C’est le jour et la nuit. Ici, toutes les joueuses sont professionnelles. Il y a beaucoup de réglementations, c’est très cadré en matière de droits du travail. Sportivement, on va avoir l’instauration de la VAR en championnat, ils ont investi 5 millions de dollars pour mettre ça en place… Quand je suis arrivée, je n’ai rien eu à faire. On m’a fait visiter des appartements, j’ai juste eu à choisir lequel je voulais, ensuite on m’a amené une voiture en bas de chez moi en me disant : « Tiens, c’est ta voiture. » C’est un autre monde. Et pourtant, il y a encore quelques années, le championnat américain était catastrophique, les joueuses étaient payées 100 dollars la semaine… Mais à un moment donné, ils ont décidé de prendre les choses en main, d’investir, et en dix ans, ils ont tout changé.
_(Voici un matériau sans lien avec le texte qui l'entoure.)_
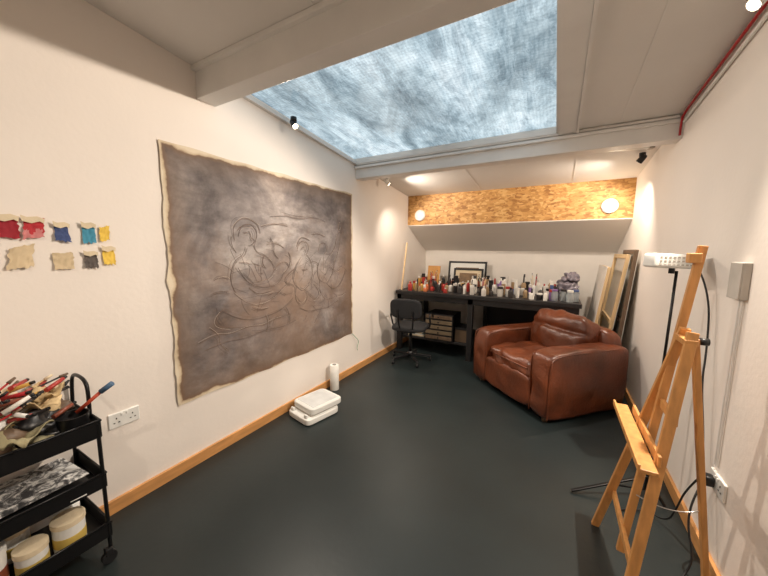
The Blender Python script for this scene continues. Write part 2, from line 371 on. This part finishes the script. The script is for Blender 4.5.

Attention, tout n’est pas rose, il y a notamment eu pas mal de sales histoires qui sont sorties récemment (à propos de harcèlement de la part d’entraîneurs, NDLR), mais par contre, tout le monde tire dans le même sens, il n’y a pas d’omerta sur ces sujets-là, on veut que ça bouge, on veut que ça avance.
Concernant le salaire, là aussi, c’est un autre monde ?
Bien sûr. Là, ils viennent d’instaurer un salaire minimum pour une joueuse de football, c’est 36 000$ par an, donc ça fait 3000$ par mois. C’est un salaire minimum, et ça n’inclut pas les primes que le club peut donner. En France, même en D1, il y a encore des joueuses qui jouent pour rien. Du coup, même pour la progression globale du championnat, c’est compliqué, on ne fait que renforcer les déséquilibres entre les clubs.
Est-ce que pour toi, venir ici, jouer dans un championnat ultracompétitif, c’est aussi un moyen de retrouver l’équipe de France, dont tu n’as plus porté le maillot depuis 2017.
Honnêtement, l’équipe de France restera toujours dans ma tête, parce que je suis une compétitrice et que j’en ai déjà porté les couleurs, mais je ne suis venue là pour reconquérir l’équipe de France. Je suis venue là pour kiffer, pour progresser, pour découvrir un nouveau championnat, un nouveau football. Quand j’étais à Montpellier, je n’ai pas eu la chance de beaucoup disputer la Ligue des champions, donc là c’est mon équivalent de matchs de très haut niveau. Et là, je les vis au quotidien, donc c’est encore mieux.
Tu as suivi, j’imagine, ce qui s’est passé lors des derniers mois avec l’équipe de France féminine, avec la mise à l’écart de Corinne Diacre. Ça t’a surprise ?
Pas vraiment non. J’ai plutôt été surprise par le timing que par le fait que ça arrive. On savait depuis longtemps que les relations étaient tendues, je ne l’ai pas vécu de l’intérieur, mais je le savais. Mais je trouve ça très courageux de la part des filles qui ont osé en parler et faire entendre leur voix. J’ai l’impression que dans le foot féminin, il faut toujours se battre pour arriver à quelque chose, c’est fatigant parfois. Au final, ça a fait bouger les choses et tant mieux. J’espère que cela permettra à tout le monde d’aborder l’été prochain (Coupe du monde 2023 en Australie et Nouvelle-Zélande, NDLR) de manière plus sereine.